Margie Oomen said...

i think the answer is to wake up really early, predawn and get moving. I know easier said than done but hey I think in another life I could have been a farmer.

Rachel said...

I'm that kind of girl too.

I, too, struggle with lacking creativity at times (now for example) and I've never figured out a way to force the issue. It always comes back in due time and I've learned to be content with it. I have more flexibility with my job that I can head out mid-day when the light is still out...but maybe start each day with a walk no matter the conditions or time. You may not get photographs but you'd start the day with fresh air.

kate on the island said...

Me and the younger boy were out in the rain on Sunday, it just feels so right!

Outside always brings me inspiration.
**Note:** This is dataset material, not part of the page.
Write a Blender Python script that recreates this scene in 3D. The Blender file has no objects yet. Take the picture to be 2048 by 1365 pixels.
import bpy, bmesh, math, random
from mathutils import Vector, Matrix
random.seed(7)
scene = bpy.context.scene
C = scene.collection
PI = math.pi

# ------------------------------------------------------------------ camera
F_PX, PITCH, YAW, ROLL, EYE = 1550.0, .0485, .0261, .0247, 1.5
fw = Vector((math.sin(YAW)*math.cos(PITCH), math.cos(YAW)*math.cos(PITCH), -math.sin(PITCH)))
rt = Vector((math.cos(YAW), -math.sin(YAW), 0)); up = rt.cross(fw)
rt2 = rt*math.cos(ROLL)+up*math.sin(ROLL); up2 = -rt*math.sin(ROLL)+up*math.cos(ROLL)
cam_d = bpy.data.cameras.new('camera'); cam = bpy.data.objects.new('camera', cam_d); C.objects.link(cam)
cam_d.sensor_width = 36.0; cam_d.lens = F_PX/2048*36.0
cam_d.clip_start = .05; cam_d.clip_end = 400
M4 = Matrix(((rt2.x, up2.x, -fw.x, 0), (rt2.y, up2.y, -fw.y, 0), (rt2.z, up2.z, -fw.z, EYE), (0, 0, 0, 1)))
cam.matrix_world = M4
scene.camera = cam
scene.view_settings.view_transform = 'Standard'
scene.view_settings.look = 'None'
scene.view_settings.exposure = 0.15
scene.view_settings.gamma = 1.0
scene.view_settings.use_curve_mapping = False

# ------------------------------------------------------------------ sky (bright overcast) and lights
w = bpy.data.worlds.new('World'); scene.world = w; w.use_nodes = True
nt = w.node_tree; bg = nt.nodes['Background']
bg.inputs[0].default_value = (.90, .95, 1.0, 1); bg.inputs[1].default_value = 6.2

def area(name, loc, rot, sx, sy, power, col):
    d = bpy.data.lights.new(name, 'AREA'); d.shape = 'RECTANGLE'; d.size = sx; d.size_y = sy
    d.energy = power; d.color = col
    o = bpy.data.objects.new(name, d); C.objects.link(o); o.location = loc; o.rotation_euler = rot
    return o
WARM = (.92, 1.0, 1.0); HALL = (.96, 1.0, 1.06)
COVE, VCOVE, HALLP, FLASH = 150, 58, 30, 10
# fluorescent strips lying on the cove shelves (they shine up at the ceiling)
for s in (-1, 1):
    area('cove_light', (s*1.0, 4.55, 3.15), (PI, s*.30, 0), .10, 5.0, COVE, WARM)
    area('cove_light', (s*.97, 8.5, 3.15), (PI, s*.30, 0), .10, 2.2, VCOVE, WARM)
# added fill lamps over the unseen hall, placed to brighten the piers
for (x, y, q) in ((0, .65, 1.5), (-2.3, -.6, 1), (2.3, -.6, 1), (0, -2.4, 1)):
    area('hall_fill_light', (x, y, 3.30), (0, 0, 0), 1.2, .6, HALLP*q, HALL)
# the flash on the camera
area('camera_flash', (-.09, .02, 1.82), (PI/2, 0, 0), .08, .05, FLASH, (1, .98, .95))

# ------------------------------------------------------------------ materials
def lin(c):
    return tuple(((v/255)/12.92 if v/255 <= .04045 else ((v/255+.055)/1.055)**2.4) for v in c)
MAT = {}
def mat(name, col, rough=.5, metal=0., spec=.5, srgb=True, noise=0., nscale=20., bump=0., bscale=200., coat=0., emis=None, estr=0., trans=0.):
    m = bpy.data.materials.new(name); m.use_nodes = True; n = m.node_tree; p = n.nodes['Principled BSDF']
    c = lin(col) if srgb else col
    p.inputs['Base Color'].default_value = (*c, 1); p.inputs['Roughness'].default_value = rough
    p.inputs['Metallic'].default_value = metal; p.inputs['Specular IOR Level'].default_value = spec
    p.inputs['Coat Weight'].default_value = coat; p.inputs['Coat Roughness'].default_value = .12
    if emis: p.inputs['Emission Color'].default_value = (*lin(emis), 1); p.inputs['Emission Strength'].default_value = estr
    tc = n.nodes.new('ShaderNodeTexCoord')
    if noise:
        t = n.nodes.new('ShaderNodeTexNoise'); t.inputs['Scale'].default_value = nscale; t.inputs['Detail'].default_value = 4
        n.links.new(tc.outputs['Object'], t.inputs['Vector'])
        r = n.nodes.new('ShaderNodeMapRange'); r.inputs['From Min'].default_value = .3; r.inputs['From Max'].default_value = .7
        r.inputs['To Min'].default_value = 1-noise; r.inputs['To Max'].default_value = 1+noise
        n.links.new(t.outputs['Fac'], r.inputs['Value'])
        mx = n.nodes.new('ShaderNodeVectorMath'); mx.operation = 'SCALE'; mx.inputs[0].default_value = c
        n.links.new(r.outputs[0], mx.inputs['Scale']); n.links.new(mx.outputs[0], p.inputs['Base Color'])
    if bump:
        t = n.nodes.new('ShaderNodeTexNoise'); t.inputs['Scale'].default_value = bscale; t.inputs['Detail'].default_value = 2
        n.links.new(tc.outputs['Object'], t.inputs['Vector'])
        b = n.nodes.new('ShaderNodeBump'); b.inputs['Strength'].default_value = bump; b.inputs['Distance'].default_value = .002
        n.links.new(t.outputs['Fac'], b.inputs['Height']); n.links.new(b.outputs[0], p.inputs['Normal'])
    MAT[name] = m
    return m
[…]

A dog helps with that in winter, although there are days even he doesn't want to go out further than off the back deck!

leFiligree said...

if it helps, i havent been getting my fresh air nor my craft on, not like i'd like! so i take a brisk walk at lunchtime around the nasty industrial sector, and i knit while unwinding mentally in front of the TV. i go out on the weekends into the marsh...i'll let you know when i've come to terms with it. :)

beachiesews said...

My inside time is the summer. I live in Arizona and we have a summer hibernation season. I crave fresh (and cool) air, open windows and just being outside and not miserable! I take crafting breaks and just wait it out...then it all comes back and I feel centered again.

grackleandsun said...

<3 Love this post.

Dawn Suzette said...

Love your description of the storm K. I love your kinda gal!
Making certainly has an ebb and flow in my world. I have not figured out all of the shifting variables just yet. Putting myself out there with volunteering to give a presentation of simple gift ideas certainly kicked my making into high gear.
Teaching/sharing with others always inspires me.
And inspiration does tend to strike while I am outside chopping wood for the morning fire...
I know two kiddos who are rooting on your making mojo! You know they love your creations!

rebecca said...

i always *heart* your pictures of the ocean.